素集庵 - hut on a phase transition

散逸構造、形態形成、創発といった用語に触発された思考のメモ書き。趣味から政治の雑感も。

原始共産制は噓

生物進化を辿れば、原始共産制など、直ちに噓だと分かる。


集団は常に濃度分布として捉える事ができる。適度なエネルギー供給があって集団という形態が形成される。生物の場合、食料供給が最も重要なエネルギー指標である。

エネルギーが少なければ、集団は崩壊するか固定してしまう。

生物の場合、個体そのものが固定することはないので、食料が少ないとは、集団は小さくなるか、死に絶える。

反対に過度な供給があっても、集団は崩壊する。集団である必要がなくなるからだ。
従って、適度な供給、エネルギー配分の仕組みがあって初めて集団となる。

 

集団とは、鍋の中の水の対流構造のようなものだ。

エネルギーが少なければ、対流は起きない。氷になるかもしれない。
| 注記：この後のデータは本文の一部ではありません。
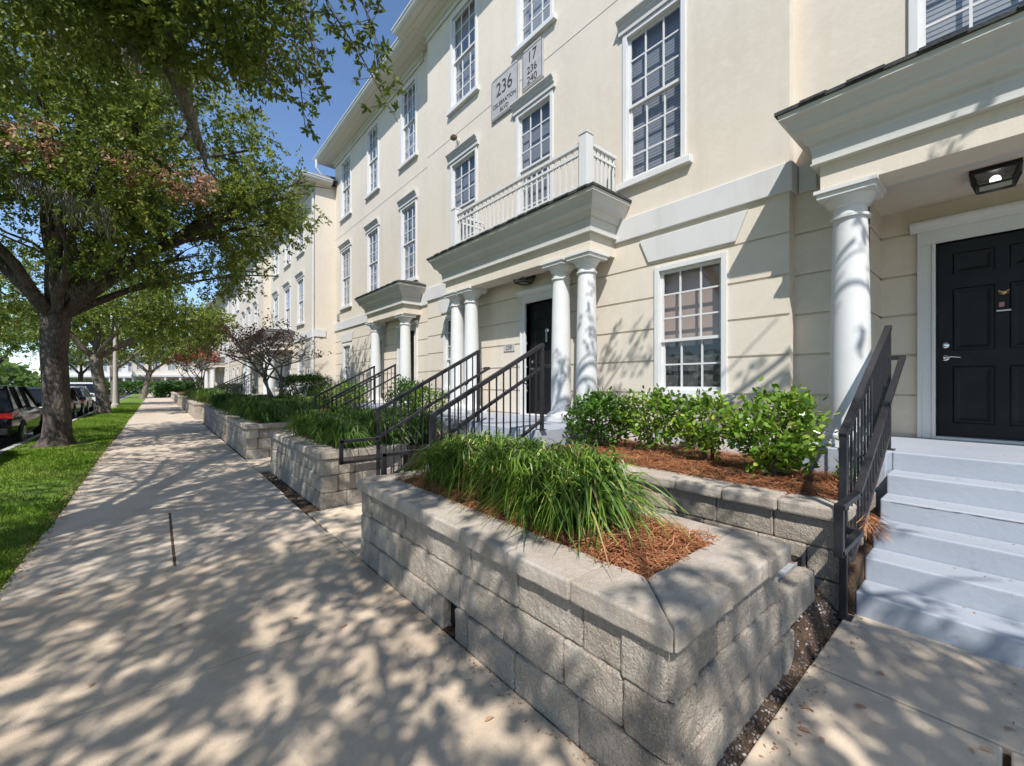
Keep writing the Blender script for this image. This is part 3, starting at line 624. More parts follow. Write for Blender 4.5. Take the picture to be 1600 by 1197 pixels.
townhouse('white townhouse with porch posts beyond the farthest parked car', -8.2, 118, 10.5, 6.2, R(-2), 5, 'white_paint')

# ------------------------------------------------------------ steps and rails
def steps(label, xb, y0, y1, xl, extra=(), n=6, zl=ZL, t_=.29, fl=None):
    r = zl/n; m = MB()
    for i in range(n):
        m.box(xb+i*t_, xb+(i+1)*t_+(.0 if i < n-1 else .01), y0, y1, -.1, r*(i+1)-random.uniform(0, .002))
    t = thing('entrance_steps', label, 'steps', (xb, (y0+y1)/2, 0)); mk('flight', m, 'step_paint', t, bevel=.014, seg=3)
    m = MB()
    for e in (fl or []): m.box(*e)
    mk('landing', m, 'step_paint', t, bevel=.014, seg=3)
    for e in extra:
        m = MB(); m.box(*e); mk('pedestal', m, 'step_paint', t, bevel=.014, seg=3)
    return t
steps('grey painted concrete steps up to the nearest black door', 3.70, -3.2, .68, 5.15, [(5.02, 5.66, .70, 1.36, -.1, ZL-.003)], fl=[(5.15+.011, XD+.1, -3.2, .985, -.1, ZL-.001), (5.67, XR-.001, .986, 1.36, -.1, ZL-.004)])
steps('grey steps with twin railings below the balcony porch', 2.40, 4.12, 5.50, 3.85, [(4.93, 5.42, 4.02, 5.08, -.1, ZL-.003), (4.93, 5.42, 7.18, 8.2, -.1, ZL-.003)], fl=[(3.861, 4.92, 4.06, 5.52, -.1, ZL-.001), (4.1, 4.92, 5.53, 8.1, -.1, ZL-.006), (4.925, XC+.12, 5.09, 7.17, -.1, ZL-.004)])
steps('grey steps up to the small two-column porch', 3.45, 10.95, 12.35, 4.9, [(5.2, 5.75, 10.9, 13.65, -.1, ZL-.003)], fl=[(4.911, 5.19, 10.95, 13.5, -.1, ZL-.001), (5.76, XL+.12, 10.8, 13.6, -.1, ZL-.002)])
steps('grey steps between railings at the second building', 2.1, 25.0, 27.0, 3.6, fl=[(3.56, 5.0, 22.2, 30.3, -.1, .975)])
# worn edges of the nearest steps
ST1 = [o for o in bpy.data.objects if o.name == 'entrance_steps'][0]
m = MB()
for i_, y0_, y1_ in ((3, -2.6, .62), (4, -.6, -.1)):
    xx = 3.70+.29*i_-.0035; y = y0_; zz = ZL/6*(i_+1)-.017; prev = None
    while y < y1_:
        w_ = random.uniform(.0008, .003); q = (y, zz+random.gauss(0, .0015), w_)
        if prev: m.face([(xx, prev[0], prev[1]-prev[2]), (xx, q[0], q[1]-q[2]), (xx, q[0], q[1]+q[2]), (xx, prev[0], prev[1]+prev[2])])
        prev = q; y += random.uniform(.02, .07)
mk('crack', m, 'rust', ST1)
def litter(x0, x1, y0, y1, z, n, s, mt='dead_leaf', pw=1.):
    P = np.stack([x0+(x1-x0)*RNG.uniform(0, 1, n)**pw, RNG.uniform(y0, y1, n), np.full(n, z)+RNG.uniform(0, .006, n)], 1); a = RNG.uniform(0, 6.28, n)
    V, F = leaves(P, np.stack([np.cos(a), np.sin(a), RNG.normal(size=n)*.12], 1), RNG.uniform(.4, 1.3, n)*s, RNG.uniform(.12, .5, n)*s, RNG.normal(size=(n, 3))*.15+np.array([0, 0, 1]))
    return kind(npmesh('leaf_litter', V, F, mt, np.repeat(RNG.uniform(0, .8, n), 6)), 'stuff')
litter(-.82, -1.02, 5, 20, .004, 1500, .035, pw=.8); litter(-.9, 1.38, .4, 9, .003, 150, .016); litter(1.34, 1.425, .6, 3.9, .003, 260, .02); litter(1.44, 3.6, -.4, .7, .003, 90, .016); litter(1.95, 3.68, .60, .735, .004, 120, .02)
for i_ in range(5): litter(3.70+.29*i_+.16, 3.70+.29*(i_+1)-.01, -.7, .66, ZL/6*(i_+1)+.002, 14, .022)
litter(5.2, 6.7, -1, .9, ZL+.002, 40, .02)
def railing(label, xb, Y, inn, zl=ZL, n=6, t_=.29, loop=True, group='black iron railings beside the porch steps'):
    xl = xb+(n-1)*t_; rs = zl/n; t = thing('railing', label, 'railing', (xb, Y, 0), group); w = .042
    pl, pu = xb-.10, xl+.12; zt0, zt1 = 1.235, zl+1.15; sl_ = (zt1-zt0)/(pu-pl)
    for x, z0, z1 in ((pl, -.002, zt0), (pu, zl, zt1)):
        m = MB(); m.box(x-w/2, x+w/2, Y-w/2, Y+w/2, z0, z1); m.box(x-.05, x+.05, Y-.05, Y+.05, z0, z0+.01); mk('post', m, 'black_metal', t, bevel=.003)
    m = MB(); m.beam((pl-.022, Y, zt0+.005), (pu+.022, Y, zt1+.005), .05, .05); mk('top_rail', m, 'black_metal', t, bevel=.004)
    zb0 = .23; m = MB(); m.beam((pl+.02, Y, zb0), (pu-.02, Y, zb0+sl_*(pu-pl-.04)), .036, .036); mk('bottom_rail', m, 'black_metal', t, bevel=.003)
    k = 14; first = None
    for i in range(k):
        x = pl+(pu-pl)*(i+1)/(k+1); z0 = zb0+sl_*(x-pl); z1 = zt0+sl_*(x-pl)-.01
        if first is None:
            m = MB(); m.box(x-.0075, x+.0075, Y-.0075, Y+.0075, z0, z1); first = mk('baluster', m, 'black_metal', t, (x, Y, z0))
        else:
            c = first.copy(); COL.objects.link(c); c.parent = t; c.location = (x-xb, 0, z0)
    yi = Y+inn*.085; hx1 = pu+.14; zh0 = .87; zh1 = zh0+sl_*(hx1-(xb-.16))-.02; w2 = .045
    m = MB(); pts = [(hx1, Y, zh1+.0), (hx1, yi, zh1), (xb-.16, yi, zh0), (xb-.62, yi, zh0), (xb-.62, yi, zh0-.27), (pl, yi, zh0-.27), (pl, Y, zh0-.27)]
    for p, q in zip(pts, pts[1:]):
        d = (Vector(q)-Vector(p)).normalized()*w2*.49; m.beam(Vector(p)-d*.98, Vector(q)+d*.98, w2, w2*.8 if p[0] != q[0] else w2)
    for u in (.25, .85): x = pl+(pu-pl)*u; zz = zh0+(zh1-zh0)*(x-xb+.16)/(hx1-xb+.16); m.beam((x, Y, zz-.07), (x, yi, zz-.03), .016, .016)
    mk('handrail', m, 'black_metal', t, bevel=.004)
    return t
railing('black iron railing beside the nearest grey steps', 3.70, .725, -1)
railing('nearer black railing of the steps below the balcony porch', 2.40, 4.06, 1)
railing('farther black railing of the steps below the balcony porch', 2.40, 5.53, -1)
railing('nearer black railing of the two-column porch steps', 3.45, 10.92, 1)
railing('farther black railing of the two-column porch steps', 3.45, 12.38, -1)
railing('nearer black railing at the second building, beyond the bare tree', 2.1, 24.95, 1, zl=.975)
railing('farther black railing at the second building, beyond the bare tree', 2.1, 27.05, -1, zl=.975)

# ------------------------------------------------------------ block walls
tex = bpy.data.textures.new('split_face', 'CLOUDS'); tex.noise_scale = .075; tex.noise_depth = 4
tex2 = bpy.data.textures.new('worn', 'CLOUDS'); tex2.noise_scale = .11; tex2.noise_depth = 3
def rough(o, s, lv, t=tex):
    b = o.modifiers.new('cut', 'SUBSURF'); b.subdivision_type = 'SIMPLE'; b.levels = b.render_levels = lv
    d = o.modifiers.new('split', 'DISPLACE'); d.texture = t; d.texture_coords = 'GLOBAL'; d.strength = s; d.mid_level = .5
def run(mb, axis, f, out, a0, a1, zs, L=.44, seed=0, back=.012, gap=.004, corner=None, hole=None):
    """courses of blocks along an axis; f = face position, out = outward sign"""
    rd = random.Random(seed)
    for i, (z0, z1) in enumerate(zip(zs, zs[1:])):
        ff = f-out*back*i; p = a0+(0 if corner else 0)-(L*.5 if i % 2 else 0)
        while p < a1-.02:
            q = p+L*rd.choice((1, 1, 1, .75)); s, e = max(p, a0), min(q, a1)
            if a1-e < .08: e = a1; q = a1
            p = q
            if e-s < .04: continue
            mb.cur = rd.choice((0, 0, 1, 2))
            j = rd.uniform(-.004, .004); lo, hi = sorted((ff-out*.2, ff+out*j))
            if hole and i == hole[2] and s < hole[1] and e > hole[0]:
                for u, w in ((s, hole[0]), (hole[1], e)):
                    if w-u > .03: mb.box(lo, hi, u+gap/2, w-gap/2, z0+gap/2, z1-gap/2)
                continue
            if axis == 1: mb.box(lo, hi, s+gap/2, e-gap/2, z0+gap/2, z1-gap/2)
            else: mb.box(s+gap/2, e-gap/2, lo, hi, z0+gap/2, z1-gap/2)
def stones(mb, axis, f0, f1, a0, a1, z0, z1, L=.45, seed=0, gap=.004):
    rd = random.Random(seed); p = a0
    while p < a1-.02:
        q = p+L*rd.uniform(.92, 1.08)
        if a1-q < .15: q = a1
        j = rd.uniform(-.005, .005); lo, hi = sorted((f0+j, f1)); mb.cur = rd.choice((0, 0, 1, 2))
        if axis == 1: mb.box(lo, hi, p+gap/2, q-gap/2, z0, z1+rd.uniform(-.003, .003))
        else: mb.box(p+gap/2, q-gap/2, lo, hi, z0, z1+rd.uniform(-.003, .003))
        p = q
ZC = [-.03, .19, .41, .625]; CT = .725
def planter(label, x0, x1, y0, y1, lv, cw=.30, far=True, hole=None, right=None, zs=ZC, sp=True):
    t = thing('stone_planter', label, 'planter', (x0, (y0+y1)/2, 0), 'grey split-face block planters along the pavement'); m = MB()
    right = right or x1
    run(m, 1, x0, -1, y0, y1, zs, seed=int(y0*7), hole=hole)
    run(m, 0, y0, -1, x0+.0, right, zs, seed=int(y0*7)+1)
    if far: run(m, 0, y1, 1, x0, x1, zs, seed=int(y0*7)+2)
    o = mk('block_wall', m, ST, t, bevel=.014 if lv else 0); rough(o, .016, lv)
    m = MB(); z0, z1 = zs[-1], zs[-1]+.10
    # near corner mitred
    e = .028; a, c = x0-e, y0-e; B_ = .5
    m.prism([(a, c+.0), (a+cw, c+cw), (a+cw, c+B_), (a, c+B_)], 2, z0, z1)
    m.prism([(a+.005, c), (a+B_, c), (a+B_, c+cw), (a+cw+.005, c+cw)], 2, z0, z1-.002)
    stones(m, 1, a, a+cw, c+B_, y1+(e if far else 0), z0, z1, seed=int(y0*9))
    stones(m, 0, c, c+cw, a+B_, right+.03, z0, z1, seed=int(y0*9)+1)
    if far: stones(m, 0, y1+e, y1-cw+e, a+cw, x1, z0, z1, seed=int(y0*9)+2)
    if right == x1 and x1 < 2.8: stones(m, 1, x1+e-.001, x1-.24, c+cw, y1-cw+e-.004, z0, z1-.003, seed=int(y0*9)+3)
    o = mk('cap', m, SM, t, bevel=.015, seg=3); rough(o, .013, lv, tex2)
    m = MB(); m.box(x0+.19, right-.01, y0+.19, y1-.19, -.05, zs[-1]+.02); mk('core', m, 'soil', t)
    return t
P1 = planter('large grey block planter nearest the camera, with liriope and a square drain hole', 1.43, 2.62, .79, 3.86, 3, hole=(2.25, 2.40, 0))
m = MB(); m.box(1.5, 1.62, 2.2, 2.45, 0, .19); mk('drain_hole', m, 'void', P1)
m = MB(); m.box(2.42, 2.60, 1.1, 3.8, -.05, .62); mk('back_wall', m, 'stone', P1)
planter('grey block planter between the two flights of steps', 1.60, 3.2, 5.66, 8.80, 2, right=2.75)
planter('long grey block planter in front of the two-column porch', 1.46, 3.2, 10.5, 21.4, 1, far=False)
planter('grey block planter in front of the second building', 1.30, 3.2, 23.5, 36.5, 0, far=False)
planter('grey block planter far along the pavement', 1.2, 3.2, 38.5, 60, 0, far=False)
t = thing('stone_wall', 'low grey block wall holding the shrub bed beside the nearest steps', 'retaining wall', (3.65, 2.3, 0)); m = MB()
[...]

多ければ、沸騰して対流構造は壊れる。

常にエネルギー供給があって、エントロピーを外部へ吐き出すことで形態が維持される。

 

エネルギー量としての食料を安定的に、集団の大きさに合わせて収穫する事など不可能である。

狩猟採集は、年によって収量は変わる。現代の農業においてさえそれは同じである。また、集団の大きさ、すなわち人口も一定ではない。

永続的に適度なエネルギーを獲得することなど、想定自体が間違っている。

 

水における熱エネルギーの伝達に、水分子が個々に文句を言う事はないが、生物の場合、食料配分には大いに不満を持つ。

形態形成を持ち出すまでもなく、平等な配分の仕組みなど、ありえない。個体間に必要なエネルギーに差がある以上、必要量に応じた配分とは、配分量に差を付ける事を意味する。

反対に、配分される食糧の量を均等にすれば、過不足が生じる事になる。定量配分の量が、集団の構成員全てにおいて過多になる場合には、集団である意味がなくなるので、集団は崩壊する。

ヒトに限らず生命進化の歴史は、食料獲得の歴史である。ヒトが、増え過ぎた個体数を賄いきれなくなってサバンナへ追い出された時から、世界中に拡散していく過程とは、食料獲得競争に敗れた集団が新天地を求めて移動した結果である。

常に食料は不足していたのが実態である。一時的局所的に充足したことはあっても、それは人口増圧力でしかなく、永続的な充足を想定すること自体誤りである。

 

もっと話を簡単にすると、

ヒトが類人猿であった時から既に、食料再配分の仕組みとしてのボス猿がいたのである。